Technology is incredibly annoying ... and helpful ... and fascinating .... and ANNOYING. All I want to do is to answer an email from my child's teacher, look at the newest uploaded pics of a friend's puppy on Facebook, and check Wikipedia for the definitions of those ridiculous superhero phrases a friend of mine said I should Not read the definitions to. Well, and pay a bill or two, but that's it. Really. Logically speaking, this should not take more that 15 to 20 minutes. The steps required to achieve this seemingly simplistic goal would be as follows:
STEP 1:
Turn on laptop and wait for wireless connection to complete.
STEP 2:
Double-click internet icon on screen. Wait. Discover that the "Page Cannot Be Found". Try a different web address. Determine that "Page Cannot Be Found" either. Close internet window. Check the laptop wireless connection status. Connection status shows "Very Good" ... obviously not. Click repair. Wait. Once the connection shows "Repair Successful", double-click the internet icon again. Wait.
STEP 3:
Still no page found. Check the laptop wireless connection status. Determine that the laptop wireless connection is "Excellent". Reason that this means either the wireless connection is lying, or all pages on the internet have risen up in mass mutiny against readers worldwide. Sigh loudly and walk into adjoining room where wireless router is housed. Check wireless router connection.
STEP 4:
Determine that the wireless router appears to be working normally. Decide that resetting the router couldn't hurt. Find straight pin to use for pressing reset button on router ... impale hand while searching for said pin in bathroom drawer. Curse under breath. Use pin to reset router. Wait for router to finish resetting ....
STEP 5:
... 4 Minutes Later ...
Determine that the router is showing all lights on ... except the one for wireless. Walk in circle around room muttering curses at computer equipment. Walk back over to equipment and unplug all plugs and power cords. Feel superior to equipment as it immediately shuts down & goes dark. Wait.
STEP 6:
... 4 Minutes Later ...
Plug everything back in. Hit head on corner of desk while standing up from plugging in power strip. Rub temple and think of ways to smash equipment with a sledgehammer. Wait for systems to finish coming back up.
STEP 7:
... 4 Minutes Later ...
Determine that the wireless light is still not showing on router. Realize that while resetting the router, a cable disconnected from the back of the router.

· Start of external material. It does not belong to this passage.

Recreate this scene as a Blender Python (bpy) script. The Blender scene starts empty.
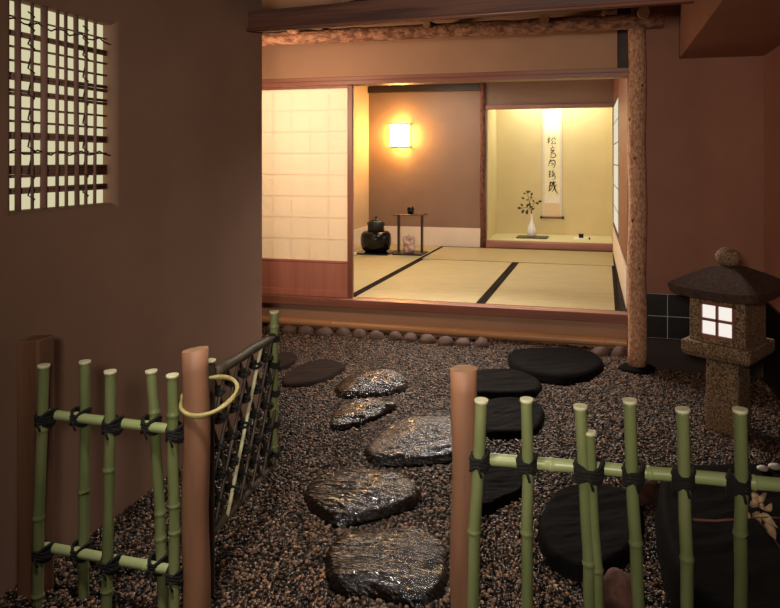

Plug in offending cable. See wireless light illuminate. Feel superior for determining this small basic fix without the assistance of a semi-English speaking help desk.
STEP 8:
Walk back into adjoining room to check laptop. See that signal strength shows "Excellent". Double click internet icon & watch as internet homepage slowly morphs onto the screen. Get fed up with waiting. Set clean up to begin for laptop hard drive. Wait.
STEP 9:
... 4 Minutes Later ...
Double click internet icon and rejoice as homepage loads semi-swiftly. Realize that you've forgotten what you needed to do online in the first place. Play Collapse and surf Stumble Upon sites for an hour until finally remembering. Complete original tasks. Feel accomplished until realizing that everything could have been accomplished via one's smartphone over an hour before. Walk away from computer.
Total Time Elapsed: approximately 1.5 hours (as opposed to the 15 to 20 minutes originally anticipated) Now THAT'S productivity.